New software can help prevent school shootings

ARIANA SOTELO

The Mirror

School shootings have become a rising issue in the United States, but a new software called Social Sentinel may be able to put a stop to it.

The software works by scanning social media looking for any trigger words that may suggest the motive to want to harm the school or someone in the school. If a trigger word is found, the software alerts someone in the administrative department explains Cable News Network (CNN).

Gary Margolis is the creator and chief executive officer of the Social Sentinel program according to National Public Radio (NPR). “We are a home alarm system, so to speak, for social media,” stated Margolis.

This software was developed after a recent shooting at Marjory Stoneman Douglas High School where the shooter had expressed his plans on social media, but the information had never reached the FBI.  The shooting could have been prevented if there had been a way to get the information faster and that’s how the idea for Social Sentinel came about.

The Social Sentinel website claims that one of the program’s features is that information is sent in near-real time. This means that information can be sent out faster to prevent tragedies such as the shooting at Douglas.

Margolis pointed out that about one billion posts are scanned every day looking for certain trigger words and there are over 450,000 trigger words that the program is looking for when scanning social media.

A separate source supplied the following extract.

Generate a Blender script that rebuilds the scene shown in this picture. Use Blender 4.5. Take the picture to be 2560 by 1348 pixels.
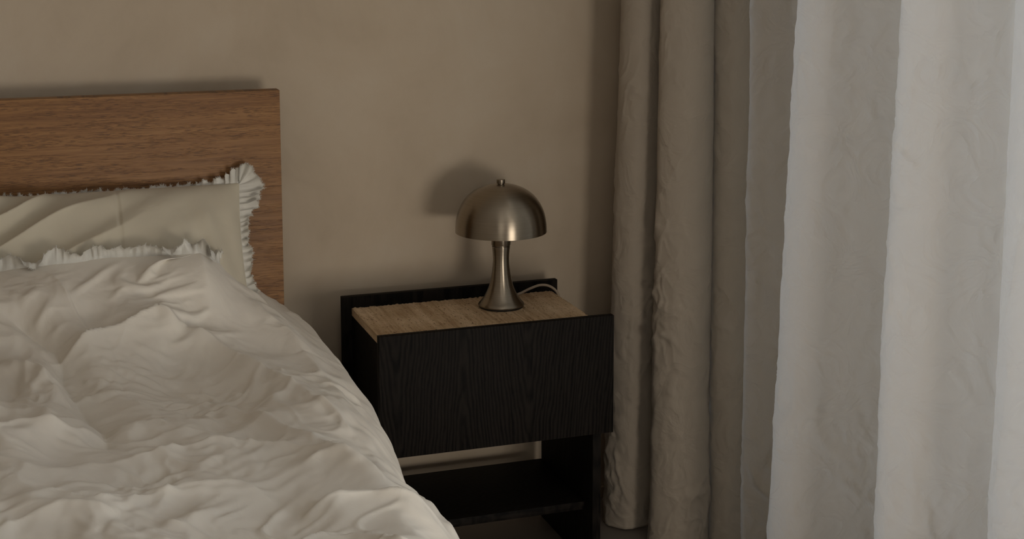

The trigger words were mostly determined by looking at words that past shooters used to express their violent feelings, explained Margolis during an interview with CNN.

CNN also described how the software program can help students who are posting thoughts of self-harm. The program, for example, can find the word “kill” and if a student says “kill myself” or anything similar to that it will set off an alert. Finding this information can help to intervene and aid the student.

Shawsheen Technological High School in Billerica, Massachusetts is one of the schools that have started using the Social Sentinel program. According to NPR, the school pays about 10,000 a year for this program.

Although a number of schools use Social Sentinel there are other school districts that are finding and creating their own software programs, one of them being Stevens Point Area Senior High (SPASH). Chris Cuomo, a SPASH technology support staff member, said the school is currently working on coming up with software that will be able to detect threats similar to how Social Sentinel works.

”You don’t know if it will be effective until after you test it,” Cuomo said.